Placing a workers’ resistance movement against factory closure
Type de matériel :
42
In response to the invitation “to think spatially” raised in this special issue, we propose to think “placially.” Based on an emerging research stream linking place and organizational resistance, we want to understand, through the in-depth study of the revelatory case of the long-lasting struggle of ex-Fralib workers in France, how to think placially about a workers’ movement resisting a managerial decision to close a factory. Place is central in this case, as the studied resistance movement appears to be co-constructed with a renewed sense of the factory as a place of collective ownership. Our main aim, in this paper, is therefore to participate in the integration of place into the conceptual repertoire of scholars in management and organization studies (MOS) by inductively analyzing the place-based dimension of a phenomenon such as organizational resistance.

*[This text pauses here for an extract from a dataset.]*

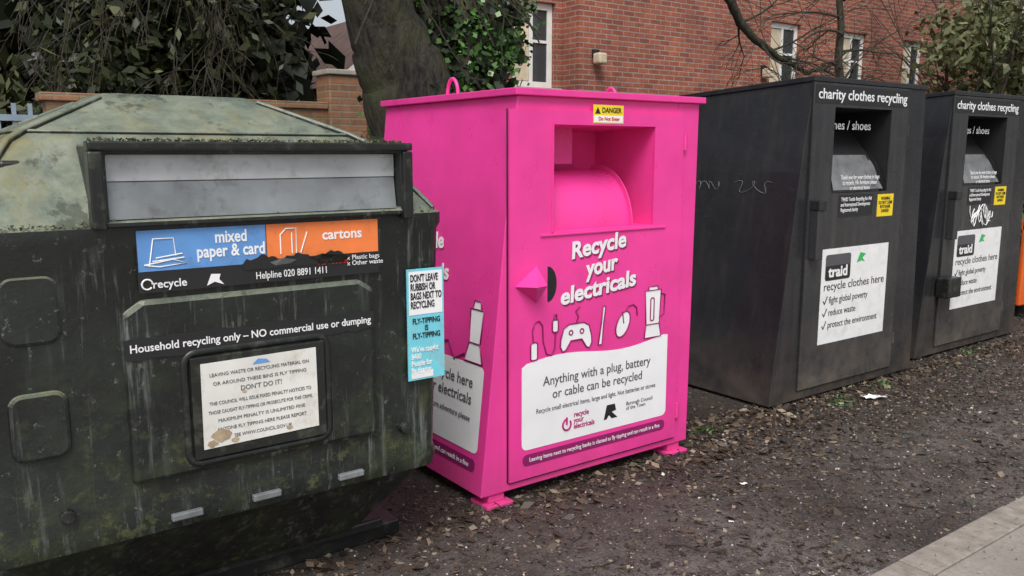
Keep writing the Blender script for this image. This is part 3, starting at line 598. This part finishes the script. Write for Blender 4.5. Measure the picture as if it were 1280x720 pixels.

The article reflects the empirical approach adopted. It first traces the theoretical foundations in our field on organizational resistance and its spatial dimension before defining the concept of place from the relational perspective adopted in this study. A methodological section then describes our textual materials (the entire blog posted online by resisting workers throughout the struggle) and our computer-assisted discourse analysis technique. Following the presentation of our findings (i.e., six classes of discourse), we discuss our two contributions: 1) the description of three pairs of emplaced organizational practices of resistance, namely, a) [nonreification/rebuilding], b) [singularization/securitization], and c) [staging/staying], and 2) additional insights into the main descriptive principles of place in MOS, which are uniqueness and delimitation.